France. ACLEFEU veut mettre les quartiers populaires au cœur du débat

Depuis plusieurs semaines, le collectif a relancé sa campagne d’inscriptions sur les listes électorales. Médiatisé puis délaissé par les acteurs politiques en 2007, ACLEFEU veut cette fois aller jusqu’au bout, pour qu’enfin « les oubliés » deviennent la priorité de la campagne.

À l’entrée de la permanence, dans un cadre, Zyed et Bouna dominent le reste de la pièce. Ces jeunes enfants partis trop tôt, sont devenus les symboles du soulèvement des banlieues en 2005.
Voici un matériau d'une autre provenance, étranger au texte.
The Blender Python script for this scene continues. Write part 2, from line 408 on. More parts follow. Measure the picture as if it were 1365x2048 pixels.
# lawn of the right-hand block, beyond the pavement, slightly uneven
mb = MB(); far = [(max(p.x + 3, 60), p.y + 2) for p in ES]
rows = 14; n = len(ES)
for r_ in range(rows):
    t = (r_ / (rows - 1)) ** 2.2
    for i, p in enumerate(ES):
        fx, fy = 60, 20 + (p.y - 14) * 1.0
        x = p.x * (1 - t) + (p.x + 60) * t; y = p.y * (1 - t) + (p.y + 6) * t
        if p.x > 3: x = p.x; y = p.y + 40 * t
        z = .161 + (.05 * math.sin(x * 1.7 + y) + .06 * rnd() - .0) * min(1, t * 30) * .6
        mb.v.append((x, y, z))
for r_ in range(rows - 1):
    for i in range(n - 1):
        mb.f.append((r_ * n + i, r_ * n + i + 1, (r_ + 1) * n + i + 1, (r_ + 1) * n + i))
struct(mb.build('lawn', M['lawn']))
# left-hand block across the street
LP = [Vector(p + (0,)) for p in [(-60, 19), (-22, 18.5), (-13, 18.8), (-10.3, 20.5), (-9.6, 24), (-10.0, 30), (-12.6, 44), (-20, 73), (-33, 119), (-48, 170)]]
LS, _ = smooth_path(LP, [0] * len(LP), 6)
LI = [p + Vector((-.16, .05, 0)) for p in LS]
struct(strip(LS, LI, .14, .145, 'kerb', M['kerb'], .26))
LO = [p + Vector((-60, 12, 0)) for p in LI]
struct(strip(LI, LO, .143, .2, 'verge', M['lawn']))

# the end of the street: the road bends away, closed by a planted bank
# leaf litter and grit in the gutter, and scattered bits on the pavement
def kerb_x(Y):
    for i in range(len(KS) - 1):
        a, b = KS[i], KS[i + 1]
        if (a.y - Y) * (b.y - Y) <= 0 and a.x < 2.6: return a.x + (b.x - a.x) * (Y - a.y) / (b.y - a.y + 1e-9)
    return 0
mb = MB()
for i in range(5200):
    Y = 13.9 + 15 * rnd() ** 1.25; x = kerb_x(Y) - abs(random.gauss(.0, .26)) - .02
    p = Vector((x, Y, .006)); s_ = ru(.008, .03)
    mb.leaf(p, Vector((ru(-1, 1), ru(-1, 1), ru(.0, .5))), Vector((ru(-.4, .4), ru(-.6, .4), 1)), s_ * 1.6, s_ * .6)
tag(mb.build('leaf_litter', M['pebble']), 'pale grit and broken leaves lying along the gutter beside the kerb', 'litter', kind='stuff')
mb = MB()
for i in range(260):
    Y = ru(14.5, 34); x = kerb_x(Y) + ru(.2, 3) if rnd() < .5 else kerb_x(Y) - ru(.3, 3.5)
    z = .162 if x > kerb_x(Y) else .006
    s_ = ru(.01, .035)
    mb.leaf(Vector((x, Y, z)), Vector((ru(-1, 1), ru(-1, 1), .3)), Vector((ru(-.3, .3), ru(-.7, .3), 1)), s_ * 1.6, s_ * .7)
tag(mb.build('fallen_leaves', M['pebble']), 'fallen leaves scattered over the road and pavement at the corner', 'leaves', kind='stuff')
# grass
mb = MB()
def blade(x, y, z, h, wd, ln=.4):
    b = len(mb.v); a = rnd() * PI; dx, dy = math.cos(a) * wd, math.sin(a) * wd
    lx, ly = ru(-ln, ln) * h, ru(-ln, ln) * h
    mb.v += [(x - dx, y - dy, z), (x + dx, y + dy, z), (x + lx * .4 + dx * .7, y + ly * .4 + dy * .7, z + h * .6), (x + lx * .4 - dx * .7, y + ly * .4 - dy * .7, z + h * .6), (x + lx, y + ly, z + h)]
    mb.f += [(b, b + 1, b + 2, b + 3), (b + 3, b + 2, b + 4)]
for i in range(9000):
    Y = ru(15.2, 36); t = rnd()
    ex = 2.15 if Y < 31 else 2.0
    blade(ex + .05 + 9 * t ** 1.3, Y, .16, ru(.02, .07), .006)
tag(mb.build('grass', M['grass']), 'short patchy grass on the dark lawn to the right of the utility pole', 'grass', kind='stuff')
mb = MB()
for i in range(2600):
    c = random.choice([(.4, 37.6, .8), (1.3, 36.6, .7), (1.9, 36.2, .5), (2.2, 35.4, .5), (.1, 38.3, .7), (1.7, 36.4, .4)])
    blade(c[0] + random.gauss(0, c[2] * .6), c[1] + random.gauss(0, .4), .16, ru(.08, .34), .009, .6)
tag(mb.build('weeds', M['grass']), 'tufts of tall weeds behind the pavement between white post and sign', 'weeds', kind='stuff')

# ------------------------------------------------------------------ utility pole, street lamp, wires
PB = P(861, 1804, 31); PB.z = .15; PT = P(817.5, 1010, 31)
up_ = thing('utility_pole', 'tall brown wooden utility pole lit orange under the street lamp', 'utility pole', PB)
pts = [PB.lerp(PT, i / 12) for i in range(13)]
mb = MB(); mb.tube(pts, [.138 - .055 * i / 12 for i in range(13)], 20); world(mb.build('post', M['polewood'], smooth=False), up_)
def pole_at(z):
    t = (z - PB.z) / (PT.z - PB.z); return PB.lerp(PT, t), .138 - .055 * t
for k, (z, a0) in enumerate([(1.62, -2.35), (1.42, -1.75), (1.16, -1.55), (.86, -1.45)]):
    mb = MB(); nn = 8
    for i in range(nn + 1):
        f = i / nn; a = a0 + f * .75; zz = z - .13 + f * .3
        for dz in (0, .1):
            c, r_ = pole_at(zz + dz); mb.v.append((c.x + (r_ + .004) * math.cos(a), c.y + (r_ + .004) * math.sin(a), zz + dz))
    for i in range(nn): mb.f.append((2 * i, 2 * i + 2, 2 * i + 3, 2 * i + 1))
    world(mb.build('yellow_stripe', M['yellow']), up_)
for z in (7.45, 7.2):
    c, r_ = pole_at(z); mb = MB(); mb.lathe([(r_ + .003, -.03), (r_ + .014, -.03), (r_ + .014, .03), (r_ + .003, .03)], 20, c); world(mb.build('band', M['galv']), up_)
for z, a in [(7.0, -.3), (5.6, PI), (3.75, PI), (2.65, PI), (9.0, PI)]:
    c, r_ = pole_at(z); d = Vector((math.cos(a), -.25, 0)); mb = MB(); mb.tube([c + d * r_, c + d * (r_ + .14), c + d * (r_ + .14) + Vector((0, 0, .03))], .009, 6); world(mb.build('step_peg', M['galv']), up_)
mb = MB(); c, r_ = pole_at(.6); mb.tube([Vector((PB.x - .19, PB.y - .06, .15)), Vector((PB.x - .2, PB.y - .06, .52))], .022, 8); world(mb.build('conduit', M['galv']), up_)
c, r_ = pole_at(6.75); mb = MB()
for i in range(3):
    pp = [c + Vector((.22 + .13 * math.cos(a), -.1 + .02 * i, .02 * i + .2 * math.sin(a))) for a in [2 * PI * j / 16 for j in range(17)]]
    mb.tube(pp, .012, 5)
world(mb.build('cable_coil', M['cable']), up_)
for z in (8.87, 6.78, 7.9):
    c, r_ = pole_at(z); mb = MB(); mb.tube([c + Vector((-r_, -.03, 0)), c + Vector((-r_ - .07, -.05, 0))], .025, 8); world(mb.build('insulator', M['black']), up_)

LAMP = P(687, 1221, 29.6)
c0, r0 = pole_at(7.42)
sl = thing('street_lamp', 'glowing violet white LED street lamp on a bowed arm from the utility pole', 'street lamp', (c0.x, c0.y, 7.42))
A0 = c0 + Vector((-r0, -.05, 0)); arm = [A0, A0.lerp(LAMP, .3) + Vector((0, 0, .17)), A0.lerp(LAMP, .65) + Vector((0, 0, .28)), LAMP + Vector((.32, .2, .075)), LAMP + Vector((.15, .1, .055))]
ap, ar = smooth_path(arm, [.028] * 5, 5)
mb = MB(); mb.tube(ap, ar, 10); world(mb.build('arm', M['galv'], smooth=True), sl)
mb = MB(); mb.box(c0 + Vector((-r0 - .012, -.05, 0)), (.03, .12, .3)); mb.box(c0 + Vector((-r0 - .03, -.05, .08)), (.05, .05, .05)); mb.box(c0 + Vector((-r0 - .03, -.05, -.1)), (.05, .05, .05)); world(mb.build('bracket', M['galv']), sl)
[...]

Un embrasement qui avait mis les pouvoirs publics sens dessus dessous : « Ils ont mis en place un couvre-feu ; je n’en avais vu que deux fois dans ma vie, un à Nouméa, l’autre en Algérie », se rappelle Mohamed Mechmache, président d’ACLEFEU.

Chez lui, à Clichy-sous-Bois, il nous reçoit, souriant et déterminé : « Depuis, les choses n’ont pas cessé de s’aggraver. Les politiciens ont détruit les vieux immeubles mais ce n’est pas suffisant. Ils ont privilégié l’urbain au détriment de l’humain ». C’est pour ces « oubliés de la République » que le collectif se bat depuis sa création en 2005.

Avant les présidentielles de 2007, ACLEFEU bat le pavé, mène une grande campagne, réussie (3 millions), pour inciter les jeunes à s’inscrire sur les listes électorales. S’ensuivra un tour de France de 6 mois qui débouchera sur un contrat social et citoyen de 114 propositions.

Face à la médiatisation, Corinne Lepage, Dominique Voynet, Ségolène Royal, Olivier Bessancenot, Marie-Georges Buffet et Christine Taubira font le déplacement. Les candidats cochent certaines propositions et apposent leur signature.

Une association de terrain

Depuis ces promesses sans lendemain, le collectif n’a pas pris de vacances. Toujours bien ancré dans les quartiers, il lutte contre l’enclavement et le désarroi des habitants. Le taux de chômage continue de grimper, une hausse de plus de 48 % chez les moins de 25 ans et de 125 % chez les jeunes diplômés d’un bac + 5.

Parler de crise fait doucement rire Mohamed Mechmache : « Ici, ça fait 15 ans que les gens la vivent ». Pour lui, pas de doute, les politiciens sont les premiers responsables : « La problématique des quartiers populaires n’est pas une priorité dans les programmes ».

Mais pas question de se lamenter. Hier mercredi soir, le collectif organisait un grand repas à l’espace 93 de Clichy-sous-Bois. Une belle initiative qui réunissait toutes les familles qui avaient pris part au projet Oxygène cet été. « On a organisé un voyage en Vendée pour toutes ses familles qui tournent en rond ici, qui voient toujours la même chose ».

Les gens sont venus nombreux et à en juger par les sourires, on sent que le collectif apporte une vraie bouffée d’air frais dans leur quotidien. Car avant d’être à la une des médias, les membres d’ACLEFEU sont des acteurs de terrain.

Proches des habitants et de leurs préoccupations, le collectif connaît les problématiques, lui : « Nous sommes là au quotidien. Pour nous, il n’y a rien de nouveau. Pas comme ces collectifs qui n’ont aucun ancrage dans les quartiers », dénonce-t-il.

« La banlieue va faire les élections »

Depuis plusieurs semaines, le collectif a relancé sa campagne d’inscriptions sur les listes électorales. «Nous n’acceptons pas cette fatalité d’abstention. Cette année, ce sera la banlieue qui fera l’élection », avance Mohamed Mechmache.

Demain jeudi soir, ils seront à Marseille en présence de personnalités locales dont Shurik’n du groupe IAM. Un moyen de mobiliser ces jeunes qui peuvent faire pencher la balance.

Et pas question de se faire récupérer « comme toutes ces associations qui gravitent autour du PS », le collectif veut être associé au changement et ne pas servir de faire valoir à certains partis. « On ne sera pas des alibis », prévient son président.

Alors que des pourparlers sont en cours avec différents partis, le collectif prépare la deuxième salve, son tour de France. Avec une dizaine de propositions du cahier de doléances en main, le collectif va aller à la rencontre des gens sur les lieux publics.

« Nous voulons organiser une pétition géante avec des milliers de signatures pour obliger les candidats à mettre la question des quartiers populaires au centre des préoccupations », assène Mohamed Mechmache. Les partis politiques ne vont plus pouvoir faire la sourde oreille bien longtemps.